DATA PROVIDED »
## START

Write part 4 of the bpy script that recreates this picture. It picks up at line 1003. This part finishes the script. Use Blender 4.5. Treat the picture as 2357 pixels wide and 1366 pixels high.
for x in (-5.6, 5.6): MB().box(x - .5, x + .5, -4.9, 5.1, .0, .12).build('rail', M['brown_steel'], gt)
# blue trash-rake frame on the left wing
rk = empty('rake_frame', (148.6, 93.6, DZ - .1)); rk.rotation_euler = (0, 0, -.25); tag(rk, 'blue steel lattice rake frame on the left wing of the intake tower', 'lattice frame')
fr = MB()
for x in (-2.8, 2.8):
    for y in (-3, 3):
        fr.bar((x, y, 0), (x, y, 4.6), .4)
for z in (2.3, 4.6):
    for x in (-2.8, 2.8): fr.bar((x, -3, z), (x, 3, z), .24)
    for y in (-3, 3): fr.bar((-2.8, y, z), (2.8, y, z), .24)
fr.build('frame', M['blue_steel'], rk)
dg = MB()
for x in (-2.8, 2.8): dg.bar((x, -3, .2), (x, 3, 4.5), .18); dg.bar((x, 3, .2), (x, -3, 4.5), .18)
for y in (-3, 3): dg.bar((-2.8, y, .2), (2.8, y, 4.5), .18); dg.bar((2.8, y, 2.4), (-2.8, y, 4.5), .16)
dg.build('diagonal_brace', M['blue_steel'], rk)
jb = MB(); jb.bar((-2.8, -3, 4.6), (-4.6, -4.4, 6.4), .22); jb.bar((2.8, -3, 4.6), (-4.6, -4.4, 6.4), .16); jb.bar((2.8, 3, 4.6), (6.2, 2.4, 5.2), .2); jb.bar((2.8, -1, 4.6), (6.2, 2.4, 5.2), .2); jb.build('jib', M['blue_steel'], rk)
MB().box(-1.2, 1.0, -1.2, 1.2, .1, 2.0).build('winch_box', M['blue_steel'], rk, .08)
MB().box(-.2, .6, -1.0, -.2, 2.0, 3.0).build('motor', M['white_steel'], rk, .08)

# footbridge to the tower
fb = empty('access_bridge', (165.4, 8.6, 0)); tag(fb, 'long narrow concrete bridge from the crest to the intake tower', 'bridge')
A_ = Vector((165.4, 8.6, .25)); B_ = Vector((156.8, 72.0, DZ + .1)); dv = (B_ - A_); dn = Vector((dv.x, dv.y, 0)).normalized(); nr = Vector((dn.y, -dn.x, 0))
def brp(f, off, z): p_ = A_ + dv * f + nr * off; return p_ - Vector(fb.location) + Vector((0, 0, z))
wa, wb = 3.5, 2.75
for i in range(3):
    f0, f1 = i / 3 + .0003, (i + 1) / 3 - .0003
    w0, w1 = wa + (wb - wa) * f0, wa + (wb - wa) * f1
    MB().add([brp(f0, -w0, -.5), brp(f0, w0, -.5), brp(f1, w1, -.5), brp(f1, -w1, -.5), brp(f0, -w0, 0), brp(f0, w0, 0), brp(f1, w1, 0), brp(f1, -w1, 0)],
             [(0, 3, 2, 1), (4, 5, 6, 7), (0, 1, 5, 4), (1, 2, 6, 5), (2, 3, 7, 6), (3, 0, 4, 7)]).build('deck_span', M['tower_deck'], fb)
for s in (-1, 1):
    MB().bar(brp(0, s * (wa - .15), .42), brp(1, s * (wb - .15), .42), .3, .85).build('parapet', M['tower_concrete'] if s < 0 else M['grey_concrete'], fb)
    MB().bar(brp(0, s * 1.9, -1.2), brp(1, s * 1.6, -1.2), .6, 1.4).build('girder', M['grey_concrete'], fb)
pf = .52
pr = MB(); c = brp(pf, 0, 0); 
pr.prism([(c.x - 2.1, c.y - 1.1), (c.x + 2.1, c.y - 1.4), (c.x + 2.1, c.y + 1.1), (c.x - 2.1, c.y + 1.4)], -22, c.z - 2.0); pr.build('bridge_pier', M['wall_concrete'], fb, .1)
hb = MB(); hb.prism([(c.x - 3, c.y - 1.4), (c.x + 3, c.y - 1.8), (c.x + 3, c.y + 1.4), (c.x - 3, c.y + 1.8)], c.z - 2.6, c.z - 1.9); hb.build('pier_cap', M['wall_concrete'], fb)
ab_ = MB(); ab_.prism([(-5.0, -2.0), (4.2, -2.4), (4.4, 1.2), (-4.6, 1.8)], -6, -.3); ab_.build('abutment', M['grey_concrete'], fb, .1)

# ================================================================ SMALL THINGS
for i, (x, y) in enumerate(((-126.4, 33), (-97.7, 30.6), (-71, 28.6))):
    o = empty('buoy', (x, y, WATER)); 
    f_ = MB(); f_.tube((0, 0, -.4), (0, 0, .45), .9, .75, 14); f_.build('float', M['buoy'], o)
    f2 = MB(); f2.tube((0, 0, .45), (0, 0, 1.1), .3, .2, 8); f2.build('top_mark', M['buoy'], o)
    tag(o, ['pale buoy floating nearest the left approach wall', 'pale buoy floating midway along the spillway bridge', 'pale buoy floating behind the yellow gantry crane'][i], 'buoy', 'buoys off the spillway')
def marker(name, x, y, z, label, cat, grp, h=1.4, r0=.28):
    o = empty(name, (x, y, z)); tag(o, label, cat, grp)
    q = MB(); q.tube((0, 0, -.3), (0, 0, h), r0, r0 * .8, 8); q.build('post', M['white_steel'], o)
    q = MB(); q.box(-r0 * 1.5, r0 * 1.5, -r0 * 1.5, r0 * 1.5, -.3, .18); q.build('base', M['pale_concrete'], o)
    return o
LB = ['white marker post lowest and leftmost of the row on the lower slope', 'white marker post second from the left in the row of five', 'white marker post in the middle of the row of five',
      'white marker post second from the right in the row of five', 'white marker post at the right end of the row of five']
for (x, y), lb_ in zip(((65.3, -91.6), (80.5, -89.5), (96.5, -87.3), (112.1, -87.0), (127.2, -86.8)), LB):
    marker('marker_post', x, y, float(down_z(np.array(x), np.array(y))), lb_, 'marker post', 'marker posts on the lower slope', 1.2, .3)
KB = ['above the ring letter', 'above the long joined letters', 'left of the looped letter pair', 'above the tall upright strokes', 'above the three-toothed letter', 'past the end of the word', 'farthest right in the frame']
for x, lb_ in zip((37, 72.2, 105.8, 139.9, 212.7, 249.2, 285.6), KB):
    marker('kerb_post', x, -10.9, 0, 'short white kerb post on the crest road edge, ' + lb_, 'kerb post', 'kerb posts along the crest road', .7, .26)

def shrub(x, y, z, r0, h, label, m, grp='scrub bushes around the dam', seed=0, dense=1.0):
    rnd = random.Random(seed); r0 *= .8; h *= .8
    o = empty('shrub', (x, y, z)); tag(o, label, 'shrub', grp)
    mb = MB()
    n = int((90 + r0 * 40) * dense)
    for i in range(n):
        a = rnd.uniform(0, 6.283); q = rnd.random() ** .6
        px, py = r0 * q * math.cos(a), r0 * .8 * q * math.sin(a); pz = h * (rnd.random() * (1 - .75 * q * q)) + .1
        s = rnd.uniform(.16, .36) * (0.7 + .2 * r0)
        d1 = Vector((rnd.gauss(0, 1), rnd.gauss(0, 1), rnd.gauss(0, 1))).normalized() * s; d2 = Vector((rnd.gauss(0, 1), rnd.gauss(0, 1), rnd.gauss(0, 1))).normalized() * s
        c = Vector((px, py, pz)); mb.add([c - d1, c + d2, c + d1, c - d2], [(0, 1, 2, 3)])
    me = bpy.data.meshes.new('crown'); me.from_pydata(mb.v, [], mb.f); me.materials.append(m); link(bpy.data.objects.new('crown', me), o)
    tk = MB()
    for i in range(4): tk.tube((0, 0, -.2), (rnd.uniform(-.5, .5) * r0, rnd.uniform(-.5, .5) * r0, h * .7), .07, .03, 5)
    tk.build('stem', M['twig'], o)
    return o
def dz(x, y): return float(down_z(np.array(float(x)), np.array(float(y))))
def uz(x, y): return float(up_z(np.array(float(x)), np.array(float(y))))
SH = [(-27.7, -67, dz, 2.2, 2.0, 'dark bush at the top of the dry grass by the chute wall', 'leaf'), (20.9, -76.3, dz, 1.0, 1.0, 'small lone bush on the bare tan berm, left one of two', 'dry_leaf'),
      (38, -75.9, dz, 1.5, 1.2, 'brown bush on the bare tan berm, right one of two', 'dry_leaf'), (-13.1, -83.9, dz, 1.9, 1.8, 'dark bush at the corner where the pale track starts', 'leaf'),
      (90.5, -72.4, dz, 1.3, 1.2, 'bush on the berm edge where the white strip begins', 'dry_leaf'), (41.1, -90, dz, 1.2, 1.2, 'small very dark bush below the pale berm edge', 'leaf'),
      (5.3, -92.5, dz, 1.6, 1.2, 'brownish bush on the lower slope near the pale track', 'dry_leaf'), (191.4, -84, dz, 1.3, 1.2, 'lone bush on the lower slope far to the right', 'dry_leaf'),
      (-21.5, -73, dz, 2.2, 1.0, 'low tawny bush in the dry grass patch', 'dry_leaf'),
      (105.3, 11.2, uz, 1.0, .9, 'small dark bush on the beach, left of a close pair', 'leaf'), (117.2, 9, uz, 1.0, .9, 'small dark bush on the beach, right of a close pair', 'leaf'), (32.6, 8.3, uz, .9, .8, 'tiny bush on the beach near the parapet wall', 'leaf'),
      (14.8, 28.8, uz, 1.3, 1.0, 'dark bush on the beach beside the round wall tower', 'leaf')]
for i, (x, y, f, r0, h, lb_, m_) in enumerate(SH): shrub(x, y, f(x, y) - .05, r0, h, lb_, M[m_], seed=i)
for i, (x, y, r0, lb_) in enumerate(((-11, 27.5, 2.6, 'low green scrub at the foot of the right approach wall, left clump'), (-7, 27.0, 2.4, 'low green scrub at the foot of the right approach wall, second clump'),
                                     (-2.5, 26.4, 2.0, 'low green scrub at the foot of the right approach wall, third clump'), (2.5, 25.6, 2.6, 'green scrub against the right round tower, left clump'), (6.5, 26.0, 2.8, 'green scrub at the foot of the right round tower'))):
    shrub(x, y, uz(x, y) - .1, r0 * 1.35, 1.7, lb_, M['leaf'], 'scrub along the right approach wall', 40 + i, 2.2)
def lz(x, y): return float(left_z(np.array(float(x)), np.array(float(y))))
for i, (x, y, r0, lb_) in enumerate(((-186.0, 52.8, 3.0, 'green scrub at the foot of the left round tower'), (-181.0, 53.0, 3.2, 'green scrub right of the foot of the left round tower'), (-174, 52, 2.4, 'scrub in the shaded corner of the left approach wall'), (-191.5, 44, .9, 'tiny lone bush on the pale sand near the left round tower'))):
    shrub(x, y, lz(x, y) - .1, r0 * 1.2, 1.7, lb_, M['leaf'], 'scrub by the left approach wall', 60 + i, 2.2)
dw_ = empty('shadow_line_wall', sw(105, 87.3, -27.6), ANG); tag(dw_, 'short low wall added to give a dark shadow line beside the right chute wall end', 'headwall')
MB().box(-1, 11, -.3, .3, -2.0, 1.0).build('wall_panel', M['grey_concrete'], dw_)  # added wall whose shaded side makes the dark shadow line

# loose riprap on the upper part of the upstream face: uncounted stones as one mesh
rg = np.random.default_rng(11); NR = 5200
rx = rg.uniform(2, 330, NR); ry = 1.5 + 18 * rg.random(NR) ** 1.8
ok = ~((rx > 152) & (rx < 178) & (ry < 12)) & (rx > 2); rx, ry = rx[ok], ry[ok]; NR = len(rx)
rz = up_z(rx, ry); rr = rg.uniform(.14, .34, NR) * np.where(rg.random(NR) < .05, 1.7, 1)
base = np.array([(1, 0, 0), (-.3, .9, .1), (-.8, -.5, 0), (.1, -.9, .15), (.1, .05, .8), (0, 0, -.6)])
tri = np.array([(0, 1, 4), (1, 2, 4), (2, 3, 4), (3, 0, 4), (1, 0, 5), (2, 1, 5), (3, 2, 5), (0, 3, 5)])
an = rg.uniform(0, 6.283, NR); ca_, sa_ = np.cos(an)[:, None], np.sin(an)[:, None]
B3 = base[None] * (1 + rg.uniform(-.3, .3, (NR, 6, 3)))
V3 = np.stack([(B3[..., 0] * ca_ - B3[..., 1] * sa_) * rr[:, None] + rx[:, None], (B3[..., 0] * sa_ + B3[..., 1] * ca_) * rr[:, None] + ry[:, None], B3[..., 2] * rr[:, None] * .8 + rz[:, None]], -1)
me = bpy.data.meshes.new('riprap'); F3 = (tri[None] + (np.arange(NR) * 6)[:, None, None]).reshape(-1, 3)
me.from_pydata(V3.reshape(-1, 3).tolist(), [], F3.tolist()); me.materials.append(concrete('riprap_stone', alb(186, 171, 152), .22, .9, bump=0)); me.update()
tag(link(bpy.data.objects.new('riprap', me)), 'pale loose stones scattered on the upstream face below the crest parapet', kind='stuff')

## END

STATED PROBLEM »
Search the data above for the word "part", then gather each line in which it appears.

EXPECTED ANSWER »
Write part 4 of the bpy script that recreates this picture. It picks up at line 1003. This part finishes the script. Use Blender 4.5. Treat the picture as 2357 pixels wide and 1366 pixels high.
# loose riprap on the upper part of the upstream face: uncounted stones as one mesh